I see the classic, almost exclusive focus on propulsion in full force here. Almost every lap they are clicking their stop-watches rather than counting strokes and tempo and searching for inefficiencies or struggle. Balance seems to be a virtually non-recognized concept- no one will turn off those churning legs long enough to find out if any one of the swimmers actually has it or not. (My two-beat kick is excused as a marathon swimmers kick.)

Swimming, as it was taught to me and just about everyone I know (before we discovered TI) was taught as a powerful effort. Pulling and kicking and taking splits. I do see the earnest desire in the coaches to smooth out those swimmers, lengthen them, and improve their timing like they see me swim and ask me to demonstrate for their swimmers. But they don’t know HOW to teach it and the system they learned and operate in does not readily support it.

The good news is that I know how and I am here. The bad news is that I am going to have to put out a lot of effort to communicate and prove it to them, and they are going to have to consider up-ending their whole approach to swim training (and stick those stop-watches in their pockets!). This is a daring task for me in a not-so- daring culture.

I’ve only seen the Old Way, or the Common Swim Instruction Program, which doesn’t work well for most, and the TI Way which does. So I am desperately searching out new ways to help overhaul my coach-friend’s swimmers with these TI secrets without having to overhaul his program. Either I convince him to let us take a few whole practices for a full TI-style workshop, or I pull swimmers one-by-one and work them over and start proving the magic.
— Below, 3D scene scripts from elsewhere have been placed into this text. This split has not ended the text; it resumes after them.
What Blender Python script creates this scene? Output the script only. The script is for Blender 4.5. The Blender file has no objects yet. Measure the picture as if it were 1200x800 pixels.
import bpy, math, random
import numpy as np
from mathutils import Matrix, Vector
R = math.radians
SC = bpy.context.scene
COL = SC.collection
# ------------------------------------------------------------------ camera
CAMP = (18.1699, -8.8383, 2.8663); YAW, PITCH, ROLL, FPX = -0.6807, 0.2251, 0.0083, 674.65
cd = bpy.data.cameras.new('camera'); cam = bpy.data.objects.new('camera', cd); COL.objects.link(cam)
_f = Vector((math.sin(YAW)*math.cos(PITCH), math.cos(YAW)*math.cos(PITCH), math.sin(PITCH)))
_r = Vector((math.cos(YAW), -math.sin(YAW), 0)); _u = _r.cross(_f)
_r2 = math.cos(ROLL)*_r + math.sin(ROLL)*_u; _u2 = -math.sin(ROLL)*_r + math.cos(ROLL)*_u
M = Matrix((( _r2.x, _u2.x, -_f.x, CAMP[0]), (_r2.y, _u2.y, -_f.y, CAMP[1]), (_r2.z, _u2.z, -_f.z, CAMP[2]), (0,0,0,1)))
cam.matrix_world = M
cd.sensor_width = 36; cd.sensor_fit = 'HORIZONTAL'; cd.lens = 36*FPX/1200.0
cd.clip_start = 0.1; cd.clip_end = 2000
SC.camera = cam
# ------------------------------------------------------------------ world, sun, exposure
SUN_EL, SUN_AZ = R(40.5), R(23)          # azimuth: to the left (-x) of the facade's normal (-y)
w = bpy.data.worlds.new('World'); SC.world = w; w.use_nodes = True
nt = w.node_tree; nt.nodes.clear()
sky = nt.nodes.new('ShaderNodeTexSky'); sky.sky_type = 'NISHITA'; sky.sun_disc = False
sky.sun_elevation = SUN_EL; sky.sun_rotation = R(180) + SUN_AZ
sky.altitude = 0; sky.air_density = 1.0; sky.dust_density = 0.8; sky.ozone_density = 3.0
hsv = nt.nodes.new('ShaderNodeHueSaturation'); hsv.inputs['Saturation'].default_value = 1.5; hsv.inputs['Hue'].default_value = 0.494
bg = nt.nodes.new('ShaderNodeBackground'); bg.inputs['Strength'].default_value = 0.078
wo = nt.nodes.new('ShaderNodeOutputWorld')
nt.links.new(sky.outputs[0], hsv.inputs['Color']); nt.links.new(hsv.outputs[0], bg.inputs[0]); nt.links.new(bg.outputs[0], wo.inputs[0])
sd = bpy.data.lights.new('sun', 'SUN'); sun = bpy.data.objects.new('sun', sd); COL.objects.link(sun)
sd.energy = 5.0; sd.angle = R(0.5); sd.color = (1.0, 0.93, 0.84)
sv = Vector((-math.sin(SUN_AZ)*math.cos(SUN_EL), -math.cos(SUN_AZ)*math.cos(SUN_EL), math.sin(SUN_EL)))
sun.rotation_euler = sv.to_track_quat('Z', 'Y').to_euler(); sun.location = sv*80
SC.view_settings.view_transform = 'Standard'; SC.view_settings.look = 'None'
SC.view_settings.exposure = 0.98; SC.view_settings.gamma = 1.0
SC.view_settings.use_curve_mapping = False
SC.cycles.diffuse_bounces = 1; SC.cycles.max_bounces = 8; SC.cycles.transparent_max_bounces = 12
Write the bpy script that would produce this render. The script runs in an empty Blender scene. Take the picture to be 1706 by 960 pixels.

But without the coach on board to support the WHY, the method we use to transform a swimmer’s stroke and PROTECT it,  it will often be a futile effort.

A last side note, but perhaps the most inspirational part…

I realized on the drive home from the pool tonight, feeling the excitement and frustration at my new situation, that I have a lot of bigger-than-me challenges in life right now. So many things are above my current skill level, just out of  reach for my time/energy/resources. But those challenges are there because of the dreams I’ve chosen to follow: adoption of orphans from Africa, living in a foreign land, building a new business, bringing transformation to a part of my community, etc. If anything, I get a lot of practice for keeping my head up and my perspective hopeful in the face of a lot of intimidating circumstances. I sure get smacked around a lot.

Hope is built in the shadow of uncertainty. I spend a lot of time in that shadow. Whether I succeed in the task at hand or not is one thing, but it’s encouraging to notice that I have more muscles-of-hope in my heart that I might not have otherwise.